Thursday 7 May 2009

Dances with Lawyers

The past week has been one where the relationship between my dear lady wife and myself has been strained to the point of creaking. I think it's the insistence of our immigration lawyers that all of our lives must be laid bare for their inspection. Every charitable committee served on, every job, every extended period of economic inactivity, every place you've ever lived in since before you were 18.

For those who have only ever had one job since leaving University / College and never really traveled, this should not really be a headache. For Mrs S and I, who have both spent protracted periods outside the UK working and attended many and varied educational courses, it's been positively migraine inducing. At our lawyers insistence we have had to record every single page of every passport we've ever had, whether there's anything on the pages or not. I must have spent half a working day yesterday just nursing our aging desktop scanner along, and I'm still only half way through. It's really beginning to get in the way of my day job. Fortunately we're in a quiet period at the moment, so I can make the time in among my main duties without straining at the leash of my conscience too much.
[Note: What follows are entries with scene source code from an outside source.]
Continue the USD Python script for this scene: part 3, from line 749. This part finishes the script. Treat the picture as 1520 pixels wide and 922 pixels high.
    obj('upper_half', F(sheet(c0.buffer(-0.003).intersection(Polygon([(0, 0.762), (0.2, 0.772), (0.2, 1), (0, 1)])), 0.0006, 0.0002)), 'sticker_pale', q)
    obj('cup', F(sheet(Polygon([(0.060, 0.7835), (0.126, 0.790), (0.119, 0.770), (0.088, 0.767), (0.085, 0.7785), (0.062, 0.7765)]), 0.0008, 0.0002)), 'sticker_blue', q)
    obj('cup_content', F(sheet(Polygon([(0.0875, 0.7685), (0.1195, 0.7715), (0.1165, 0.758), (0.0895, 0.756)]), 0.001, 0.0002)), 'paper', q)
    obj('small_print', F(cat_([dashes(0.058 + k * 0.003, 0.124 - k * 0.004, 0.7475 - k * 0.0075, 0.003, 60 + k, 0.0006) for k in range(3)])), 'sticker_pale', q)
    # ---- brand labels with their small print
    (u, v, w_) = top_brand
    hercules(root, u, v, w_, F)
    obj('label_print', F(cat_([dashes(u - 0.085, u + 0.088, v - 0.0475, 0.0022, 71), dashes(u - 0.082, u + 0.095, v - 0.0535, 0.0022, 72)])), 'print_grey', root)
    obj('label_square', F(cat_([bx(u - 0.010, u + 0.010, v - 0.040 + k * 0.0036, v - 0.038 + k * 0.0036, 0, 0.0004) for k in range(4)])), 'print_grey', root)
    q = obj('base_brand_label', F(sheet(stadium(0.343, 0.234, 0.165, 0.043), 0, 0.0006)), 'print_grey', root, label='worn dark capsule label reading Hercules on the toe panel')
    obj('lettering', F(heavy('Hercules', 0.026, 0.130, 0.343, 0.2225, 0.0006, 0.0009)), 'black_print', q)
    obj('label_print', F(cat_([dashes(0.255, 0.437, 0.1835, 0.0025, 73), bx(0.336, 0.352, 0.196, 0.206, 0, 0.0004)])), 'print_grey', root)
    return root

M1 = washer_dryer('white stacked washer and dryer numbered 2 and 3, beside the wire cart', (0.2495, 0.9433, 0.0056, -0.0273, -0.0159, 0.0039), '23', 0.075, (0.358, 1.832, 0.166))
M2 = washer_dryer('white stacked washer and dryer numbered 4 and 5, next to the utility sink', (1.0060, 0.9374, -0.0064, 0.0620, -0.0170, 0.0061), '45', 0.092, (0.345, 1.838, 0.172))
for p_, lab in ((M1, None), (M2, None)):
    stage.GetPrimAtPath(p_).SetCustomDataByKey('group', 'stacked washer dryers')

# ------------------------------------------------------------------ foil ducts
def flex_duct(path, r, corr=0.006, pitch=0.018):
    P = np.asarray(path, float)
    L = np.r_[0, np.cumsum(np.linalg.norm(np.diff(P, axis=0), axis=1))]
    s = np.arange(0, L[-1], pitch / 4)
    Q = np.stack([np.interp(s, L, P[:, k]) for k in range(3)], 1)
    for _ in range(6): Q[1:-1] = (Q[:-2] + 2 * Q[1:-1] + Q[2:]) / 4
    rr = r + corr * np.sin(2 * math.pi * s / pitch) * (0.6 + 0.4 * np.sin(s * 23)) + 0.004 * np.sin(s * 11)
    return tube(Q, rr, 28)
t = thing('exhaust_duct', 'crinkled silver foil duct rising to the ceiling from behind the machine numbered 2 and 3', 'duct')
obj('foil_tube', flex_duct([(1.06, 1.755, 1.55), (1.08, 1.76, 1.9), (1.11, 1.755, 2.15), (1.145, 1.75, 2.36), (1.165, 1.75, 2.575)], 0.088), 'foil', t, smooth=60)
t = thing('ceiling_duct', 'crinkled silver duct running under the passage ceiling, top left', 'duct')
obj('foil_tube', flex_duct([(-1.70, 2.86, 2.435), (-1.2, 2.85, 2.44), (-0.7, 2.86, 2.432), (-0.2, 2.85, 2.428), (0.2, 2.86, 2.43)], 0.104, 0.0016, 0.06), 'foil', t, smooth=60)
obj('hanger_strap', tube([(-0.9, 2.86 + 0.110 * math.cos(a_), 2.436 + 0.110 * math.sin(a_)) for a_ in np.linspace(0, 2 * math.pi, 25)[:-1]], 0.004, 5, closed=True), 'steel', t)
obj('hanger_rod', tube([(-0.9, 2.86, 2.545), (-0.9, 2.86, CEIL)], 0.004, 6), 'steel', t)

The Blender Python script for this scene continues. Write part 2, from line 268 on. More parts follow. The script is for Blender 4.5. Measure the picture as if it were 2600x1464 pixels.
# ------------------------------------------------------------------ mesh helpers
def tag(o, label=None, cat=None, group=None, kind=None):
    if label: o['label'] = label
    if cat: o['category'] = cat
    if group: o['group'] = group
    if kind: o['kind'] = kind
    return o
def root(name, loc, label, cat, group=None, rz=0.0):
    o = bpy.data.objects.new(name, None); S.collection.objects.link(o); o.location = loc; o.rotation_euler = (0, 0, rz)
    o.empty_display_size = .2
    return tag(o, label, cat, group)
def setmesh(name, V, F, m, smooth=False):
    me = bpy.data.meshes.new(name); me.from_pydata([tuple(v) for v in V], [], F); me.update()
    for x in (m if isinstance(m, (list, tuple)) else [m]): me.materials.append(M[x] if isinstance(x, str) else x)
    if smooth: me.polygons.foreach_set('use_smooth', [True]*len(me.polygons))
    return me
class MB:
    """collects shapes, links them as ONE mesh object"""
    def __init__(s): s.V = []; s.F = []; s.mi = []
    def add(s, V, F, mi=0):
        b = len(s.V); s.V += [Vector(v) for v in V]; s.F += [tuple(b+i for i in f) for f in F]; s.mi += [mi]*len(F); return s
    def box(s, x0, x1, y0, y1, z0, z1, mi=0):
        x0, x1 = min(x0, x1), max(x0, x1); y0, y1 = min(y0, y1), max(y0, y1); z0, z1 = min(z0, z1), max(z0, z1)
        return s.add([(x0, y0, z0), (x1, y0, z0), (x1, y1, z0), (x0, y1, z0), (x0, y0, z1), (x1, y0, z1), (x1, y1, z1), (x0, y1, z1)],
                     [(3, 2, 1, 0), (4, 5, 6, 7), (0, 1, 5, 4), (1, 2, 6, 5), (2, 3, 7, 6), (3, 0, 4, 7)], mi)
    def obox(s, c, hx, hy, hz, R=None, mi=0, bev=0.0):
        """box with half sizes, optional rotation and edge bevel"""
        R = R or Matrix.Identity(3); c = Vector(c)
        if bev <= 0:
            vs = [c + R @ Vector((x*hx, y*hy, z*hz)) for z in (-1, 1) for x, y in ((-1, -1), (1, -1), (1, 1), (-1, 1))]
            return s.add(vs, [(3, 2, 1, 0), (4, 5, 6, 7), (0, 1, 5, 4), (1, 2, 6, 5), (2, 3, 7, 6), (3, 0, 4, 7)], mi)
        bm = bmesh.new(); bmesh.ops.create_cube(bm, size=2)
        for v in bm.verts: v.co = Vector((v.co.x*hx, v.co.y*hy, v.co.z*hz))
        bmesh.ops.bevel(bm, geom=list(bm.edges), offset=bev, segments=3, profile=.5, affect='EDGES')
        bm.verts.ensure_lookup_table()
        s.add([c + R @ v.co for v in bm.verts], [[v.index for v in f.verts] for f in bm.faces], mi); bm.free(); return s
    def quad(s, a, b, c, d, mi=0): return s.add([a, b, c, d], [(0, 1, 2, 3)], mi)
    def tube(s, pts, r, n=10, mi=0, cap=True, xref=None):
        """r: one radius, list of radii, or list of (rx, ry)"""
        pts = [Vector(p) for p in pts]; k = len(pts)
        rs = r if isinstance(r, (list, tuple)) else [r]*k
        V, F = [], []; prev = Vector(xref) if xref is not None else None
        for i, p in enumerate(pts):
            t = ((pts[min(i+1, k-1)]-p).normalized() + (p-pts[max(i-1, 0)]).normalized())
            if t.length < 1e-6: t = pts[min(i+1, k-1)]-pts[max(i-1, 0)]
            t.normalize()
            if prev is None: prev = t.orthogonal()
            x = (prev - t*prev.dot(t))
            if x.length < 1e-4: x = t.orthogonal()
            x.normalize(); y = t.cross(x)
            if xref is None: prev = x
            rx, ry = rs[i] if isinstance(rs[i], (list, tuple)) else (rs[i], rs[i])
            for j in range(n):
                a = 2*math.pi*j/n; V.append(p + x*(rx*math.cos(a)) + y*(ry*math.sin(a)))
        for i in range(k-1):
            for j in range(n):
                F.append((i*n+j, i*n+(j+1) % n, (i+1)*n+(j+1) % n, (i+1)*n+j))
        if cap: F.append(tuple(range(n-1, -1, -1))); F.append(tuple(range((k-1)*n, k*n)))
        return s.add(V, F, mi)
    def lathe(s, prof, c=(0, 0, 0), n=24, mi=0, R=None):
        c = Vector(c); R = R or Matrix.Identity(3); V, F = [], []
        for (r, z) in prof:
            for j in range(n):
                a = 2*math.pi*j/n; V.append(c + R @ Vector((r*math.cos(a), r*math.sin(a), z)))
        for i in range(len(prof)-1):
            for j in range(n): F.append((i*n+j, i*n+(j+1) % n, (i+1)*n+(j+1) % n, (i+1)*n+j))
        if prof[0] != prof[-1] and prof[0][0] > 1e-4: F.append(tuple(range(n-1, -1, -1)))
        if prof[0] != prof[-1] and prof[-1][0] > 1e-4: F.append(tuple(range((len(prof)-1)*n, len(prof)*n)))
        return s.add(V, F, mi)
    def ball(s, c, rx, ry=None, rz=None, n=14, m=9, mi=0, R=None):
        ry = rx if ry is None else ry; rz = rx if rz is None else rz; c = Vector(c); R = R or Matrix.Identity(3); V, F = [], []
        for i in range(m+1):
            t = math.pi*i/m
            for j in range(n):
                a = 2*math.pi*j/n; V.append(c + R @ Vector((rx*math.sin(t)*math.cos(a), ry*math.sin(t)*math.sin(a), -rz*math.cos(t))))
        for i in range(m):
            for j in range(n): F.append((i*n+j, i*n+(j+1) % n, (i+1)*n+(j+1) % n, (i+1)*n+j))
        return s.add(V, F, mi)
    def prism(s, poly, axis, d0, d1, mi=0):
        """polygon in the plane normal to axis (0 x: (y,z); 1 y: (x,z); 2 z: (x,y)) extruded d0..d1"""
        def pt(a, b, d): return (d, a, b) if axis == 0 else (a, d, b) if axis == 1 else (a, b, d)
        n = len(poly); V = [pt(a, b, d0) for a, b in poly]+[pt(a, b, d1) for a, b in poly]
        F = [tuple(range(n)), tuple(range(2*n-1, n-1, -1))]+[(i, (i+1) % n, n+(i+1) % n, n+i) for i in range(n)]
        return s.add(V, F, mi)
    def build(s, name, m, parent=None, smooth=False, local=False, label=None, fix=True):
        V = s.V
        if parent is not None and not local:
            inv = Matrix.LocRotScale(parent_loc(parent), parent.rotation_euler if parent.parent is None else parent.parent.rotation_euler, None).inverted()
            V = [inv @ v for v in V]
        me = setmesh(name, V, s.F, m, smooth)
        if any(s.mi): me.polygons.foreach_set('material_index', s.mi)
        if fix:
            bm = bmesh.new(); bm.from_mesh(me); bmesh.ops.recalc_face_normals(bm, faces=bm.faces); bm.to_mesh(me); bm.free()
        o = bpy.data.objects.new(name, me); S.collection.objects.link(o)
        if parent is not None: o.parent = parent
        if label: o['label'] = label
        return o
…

It's rather like juggling, kick one task off while you're answering the phone or making a call and try to remember what the hell you were going to talk about while scanning, cropping and saving images. After a while you look at your watch and wonder where the bloody hell the day went. Then there's the constant nitpicking at the fine details; French language proficiency, transcripts of post secondary courses undertaken and passed (Which a number of educational establishments like City and Guilds, just won't do) and trying to remember the exact dates of each individual employment start and finish, even if it was thirty years ago. All must be accounted for, no matter how young, drunk and / or stupid (These terms are freely interchangeable in late teens and early twenties) you were at the time.

A number of acquaintances in the sizable British ex-pat community over here have told us that "It's a great place once you've jumped through all the immigration hoops." Which I suppose will make all the migraines worth it. In the meantime pass the Ibuprofen.